■ **Provided data**:
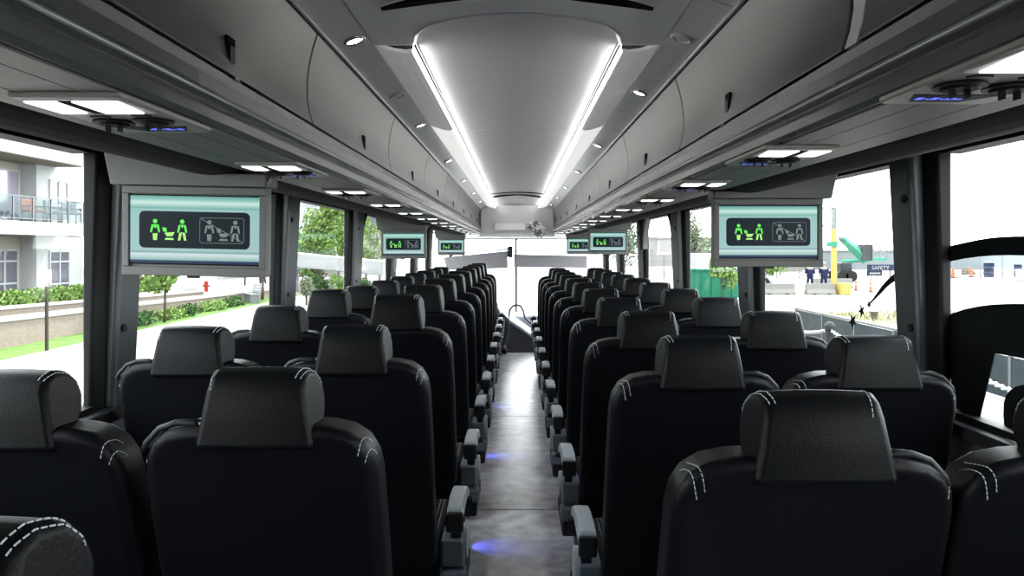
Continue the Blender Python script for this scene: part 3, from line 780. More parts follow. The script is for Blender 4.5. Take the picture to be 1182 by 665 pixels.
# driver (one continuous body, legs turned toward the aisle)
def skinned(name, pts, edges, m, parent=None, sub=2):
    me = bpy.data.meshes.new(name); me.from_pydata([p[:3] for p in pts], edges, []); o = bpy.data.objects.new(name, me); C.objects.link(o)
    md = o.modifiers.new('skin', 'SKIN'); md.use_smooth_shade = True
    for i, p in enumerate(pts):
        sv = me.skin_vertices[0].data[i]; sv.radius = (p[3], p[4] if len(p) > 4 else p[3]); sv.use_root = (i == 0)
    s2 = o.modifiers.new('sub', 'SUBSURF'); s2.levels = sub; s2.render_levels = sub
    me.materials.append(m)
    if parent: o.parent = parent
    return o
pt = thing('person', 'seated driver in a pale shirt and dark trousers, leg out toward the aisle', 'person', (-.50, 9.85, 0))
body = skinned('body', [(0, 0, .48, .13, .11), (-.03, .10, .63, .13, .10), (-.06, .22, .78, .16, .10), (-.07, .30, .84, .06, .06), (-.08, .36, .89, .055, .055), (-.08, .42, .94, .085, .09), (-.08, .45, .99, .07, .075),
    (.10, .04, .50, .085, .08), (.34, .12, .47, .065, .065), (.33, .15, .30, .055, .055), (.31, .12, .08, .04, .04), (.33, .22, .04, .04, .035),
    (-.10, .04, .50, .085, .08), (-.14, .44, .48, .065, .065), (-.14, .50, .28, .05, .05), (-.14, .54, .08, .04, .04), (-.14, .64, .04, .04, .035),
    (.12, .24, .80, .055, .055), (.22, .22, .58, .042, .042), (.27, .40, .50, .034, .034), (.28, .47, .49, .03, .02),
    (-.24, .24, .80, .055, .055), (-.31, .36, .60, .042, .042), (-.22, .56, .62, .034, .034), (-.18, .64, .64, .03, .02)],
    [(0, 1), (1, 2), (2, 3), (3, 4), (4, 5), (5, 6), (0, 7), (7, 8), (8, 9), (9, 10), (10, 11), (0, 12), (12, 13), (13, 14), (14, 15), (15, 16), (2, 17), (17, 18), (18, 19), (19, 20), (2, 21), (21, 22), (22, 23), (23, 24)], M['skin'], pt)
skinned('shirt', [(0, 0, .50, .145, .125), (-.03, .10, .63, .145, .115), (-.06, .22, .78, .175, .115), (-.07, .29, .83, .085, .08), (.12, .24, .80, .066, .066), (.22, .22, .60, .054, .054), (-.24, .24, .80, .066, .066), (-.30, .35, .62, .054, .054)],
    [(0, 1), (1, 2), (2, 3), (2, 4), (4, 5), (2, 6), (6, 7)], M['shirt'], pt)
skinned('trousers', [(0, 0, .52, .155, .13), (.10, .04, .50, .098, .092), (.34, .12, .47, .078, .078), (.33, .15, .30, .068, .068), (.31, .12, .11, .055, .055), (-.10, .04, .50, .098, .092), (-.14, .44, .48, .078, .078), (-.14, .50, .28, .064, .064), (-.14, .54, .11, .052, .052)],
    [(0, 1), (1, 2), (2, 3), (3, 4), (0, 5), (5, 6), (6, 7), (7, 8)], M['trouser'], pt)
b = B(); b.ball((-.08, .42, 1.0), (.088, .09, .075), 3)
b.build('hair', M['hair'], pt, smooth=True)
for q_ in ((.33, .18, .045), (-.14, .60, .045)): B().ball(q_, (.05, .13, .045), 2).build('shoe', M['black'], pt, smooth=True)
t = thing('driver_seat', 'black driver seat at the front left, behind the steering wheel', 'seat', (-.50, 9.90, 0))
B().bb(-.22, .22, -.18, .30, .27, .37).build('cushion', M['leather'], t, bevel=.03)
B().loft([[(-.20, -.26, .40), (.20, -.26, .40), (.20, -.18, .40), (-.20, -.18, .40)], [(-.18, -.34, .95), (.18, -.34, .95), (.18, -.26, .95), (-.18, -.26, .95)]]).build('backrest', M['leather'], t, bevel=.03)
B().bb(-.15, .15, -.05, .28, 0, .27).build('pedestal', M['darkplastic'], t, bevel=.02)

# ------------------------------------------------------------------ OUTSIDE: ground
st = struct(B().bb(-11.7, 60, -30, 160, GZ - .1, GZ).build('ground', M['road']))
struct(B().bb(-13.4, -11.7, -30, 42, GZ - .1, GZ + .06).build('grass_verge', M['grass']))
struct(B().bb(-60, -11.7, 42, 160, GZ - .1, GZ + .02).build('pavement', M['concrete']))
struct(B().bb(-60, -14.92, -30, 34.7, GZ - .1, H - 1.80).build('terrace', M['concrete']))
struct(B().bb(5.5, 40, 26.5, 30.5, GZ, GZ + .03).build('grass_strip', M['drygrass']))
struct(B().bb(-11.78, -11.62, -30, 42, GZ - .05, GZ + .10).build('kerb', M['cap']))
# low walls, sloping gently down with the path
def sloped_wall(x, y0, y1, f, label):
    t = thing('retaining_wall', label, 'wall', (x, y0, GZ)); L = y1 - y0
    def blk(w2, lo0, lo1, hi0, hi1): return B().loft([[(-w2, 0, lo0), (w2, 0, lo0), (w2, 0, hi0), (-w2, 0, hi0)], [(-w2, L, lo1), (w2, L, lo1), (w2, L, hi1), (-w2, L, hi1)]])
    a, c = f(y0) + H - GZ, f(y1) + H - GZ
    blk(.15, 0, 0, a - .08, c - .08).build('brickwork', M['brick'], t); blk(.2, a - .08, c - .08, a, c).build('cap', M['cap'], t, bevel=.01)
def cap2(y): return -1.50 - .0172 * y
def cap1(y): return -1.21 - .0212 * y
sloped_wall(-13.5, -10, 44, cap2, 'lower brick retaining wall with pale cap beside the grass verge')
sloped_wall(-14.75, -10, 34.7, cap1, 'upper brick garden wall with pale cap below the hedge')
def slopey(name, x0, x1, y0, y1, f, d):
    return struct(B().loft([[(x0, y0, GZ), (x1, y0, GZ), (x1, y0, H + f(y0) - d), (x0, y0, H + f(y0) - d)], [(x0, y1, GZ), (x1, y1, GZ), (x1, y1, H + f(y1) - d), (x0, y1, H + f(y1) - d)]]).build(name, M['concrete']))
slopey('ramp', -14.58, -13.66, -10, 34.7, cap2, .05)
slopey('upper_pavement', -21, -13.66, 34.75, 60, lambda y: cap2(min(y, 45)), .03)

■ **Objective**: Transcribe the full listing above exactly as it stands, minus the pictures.

■ **Written response**:
Continue the Blender Python script for this scene: part 3, from line 780. More parts follow. The script is for Blender 4.5. Take the picture to be 1182 by 665 pixels.
# driver (one continuous body, legs turned toward the aisle)
def skinned(name, pts, edges, m, parent=None, sub=2):
    me = bpy.data.meshes.new(name); me.from_pydata([p[:3] for p in pts], edges, []); o = bpy.data.objects.new(name, me); C.objects.link(o)
    md = o.modifiers.new('skin', 'SKIN'); md.use_smooth_shade = True
    for i, p in enumerate(pts):
        sv = me.skin_vertices[0].data[i]; sv.radius = (p[3], p[4] if len(p) > 4 else p[3]); sv.use_root = (i == 0)
    s2 = o.modifiers.new('sub', 'SUBSURF'); s2.levels = sub; s2.render_levels = sub
    me.materials.append(m)
    if parent: o.parent = parent
    return o
pt = thing('person', 'seated driver in a pale shirt and dark trousers, leg out toward the aisle', 'person', (-.50, 9.85, 0))
body = skinned('body', [(0, 0, .48, .13, .11), (-.03, .10, .63, .13, .10), (-.06, .22, .78, .16, .10), (-.07, .30, .84, .06, .06), (-.08, .36, .89, .055, .055), (-.08, .42, .94, .085, .09), (-.08, .45, .99, .07, .075),
    (.10, .04, .50, .085, .08), (.34, .12, .47, .065, .065), (.33, .15, .30, .055, .055), (.31, .12, .08, .04, .04), (.33, .22, .04, .04, .035),
    (-.10, .04, .50, .085, .08), (-.14, .44, .48, .065, .065), (-.14, .50, .28, .05, .05), (-.14, .54, .08, .04, .04), (-.14, .64, .04, .04, .035),
    (.12, .24, .80, .055, .055), (.22, .22, .58, .042, .042), (.27, .40, .50, .034, .034), (.28, .47, .49, .03, .02),
    (-.24, .24, .80, .055, .055), (-.31, .36, .60, .042, .042), (-.22, .56, .62, .034, .034), (-.18, .64, .64, .03, .02)],
    [(0, 1), (1, 2), (2, 3), (3, 4), (4, 5), (5, 6), (0, 7), (7, 8), (8, 9), (9, 10), (10, 11), (0, 12), (12, 13), (13, 14), (14, 15), (15, 16), (2, 17), (17, 18), (18, 19), (19, 20), (2, 21), (21, 22), (22, 23), (23, 24)], M['skin'], pt)
skinned('shirt', [(0, 0, .50, .145, .125), (-.03, .10, .63, .145, .115), (-.06, .22, .78, .175, .115), (-.07, .29, .83, .085, .08), (.12, .24, .80, .066, .066), (.22, .22, .60, .054, .054), (-.24, .24, .80, .066, .066), (-.30, .35, .62, .054, .054)],
    [(0, 1), (1, 2), (2, 3), (2, 4), (4, 5), (2, 6), (6, 7)], M['shirt'], pt)
skinned('trousers', [(0, 0, .52, .155, .13), (.10, .04, .50, .098, .092), (.34, .12, .47, .078, .078), (.33, .15, .30, .068, .068), (.31, .12, .11, .055, .055), (-.10, .04, .50, .098, .092), (-.14, .44, .48, .078, .078), (-.14, .50, .28, .064, .064), (-.14, .54, .11, .052, .052)],
    [(0, 1), (1, 2), (2, 3), (3, 4), (0, 5), (5, 6), (6, 7), (7, 8)], M['trouser'], pt)
b = B(); b.ball((-.08, .42, 1.0), (.088, .09, .075), 3)
b.build('hair', M['hair'], pt, smooth=True)
for q_ in ((.33, .18, .045), (-.14, .60, .045)): B().ball(q_, (.05, .13, .045), 2).build('shoe', M['black'], pt, smooth=True)
t = thing('driver_seat', 'black driver seat at the front left, behind the steering wheel', 'seat', (-.50, 9.90, 0))
B().bb(-.22, .22, -.18, .30, .27, .37).build('cushion', M['leather'], t, bevel=.03)
B().loft([[(-.20, -.26, .40), (.20, -.26, .40), (.20, -.18, .40), (-.20, -.18, .40)], [(-.18, -.34, .95), (.18, -.34, .95), (.18, -.26, .95), (-.18, -.26, .95)]]).build('backrest', M['leather'], t, bevel=.03)
B().bb(-.15, .15, -.05, .28, 0, .27).build('pedestal', M['darkplastic'], t, bevel=.02)

# ------------------------------------------------------------------ OUTSIDE: ground
st = struct(B().bb(-11.7, 60, -30, 160, GZ - .1, GZ).build('ground', M['road']))
struct(B().bb(-13.4, -11.7, -30, 42, GZ - .1, GZ + .06).build('grass_verge', M['grass']))
struct(B().bb(-60, -11.7, 42, 160, GZ - .1, GZ + .02).build('pavement', M['concrete']))
struct(B().bb(-60, -14.92, -30, 34.7, GZ - .1, H - 1.80).build('terrace', M['concrete']))
struct(B().bb(5.5, 40, 26.5, 30.5, GZ, GZ + .03).build('grass_strip', M['drygrass']))
struct(B().bb(-11.78, -11.62, -30, 42, GZ - .05, GZ + .10).build('kerb', M['cap']))
# low walls, sloping gently down with the path
def sloped_wall(x, y0, y1, f, label):
    t = thing('retaining_wall', label, 'wall', (x, y0, GZ)); L = y1 - y0
    def blk(w2, lo0, lo1, hi0, hi1): return B().loft([[(-w2, 0, lo0), (w2, 0, lo0), (w2, 0, hi0), (-w2, 0, hi0)], [(-w2, L, lo1), (w2, L, lo1), (w2, L, hi1), (-w2, L, hi1)]])
    a, c = f(y0) + H - GZ, f(y1) + H - GZ
    blk(.15, 0, 0, a - .08, c - .08).build('brickwork', M['brick'], t); blk(.2, a - .08, c - .08, a, c).build('cap', M['cap'], t, bevel=.01)
def cap2(y): return -1.50 - .0172 * y
def cap1(y): return -1.21 - .0212 * y
sloped_wall(-13.5, -10, 44, cap2, 'lower brick retaining wall with pale cap beside the grass verge')
sloped_wall(-14.75, -10, 34.7, cap1, 'upper brick garden wall with pale cap below the hedge')
def slopey(name, x0, x1, y0, y1, f, d):
    return struct(B().loft([[(x0, y0, GZ), (x1, y0, GZ), (x1, y0, H + f(y0) - d), (x0, y0, H + f(y0) - d)], [(x0, y1, GZ), (x1, y1, GZ), (x1, y1, H + f(y1) - d), (x0, y1, H + f(y1) - d)]]).build(name, M['concrete']))
slopey('ramp', -14.58, -13.66, -10, 34.7, cap2, .05)
slopey('upper_pavement', -21, -13.66, 34.75, 60, lambda y: cap2(min(y, 45)), .03)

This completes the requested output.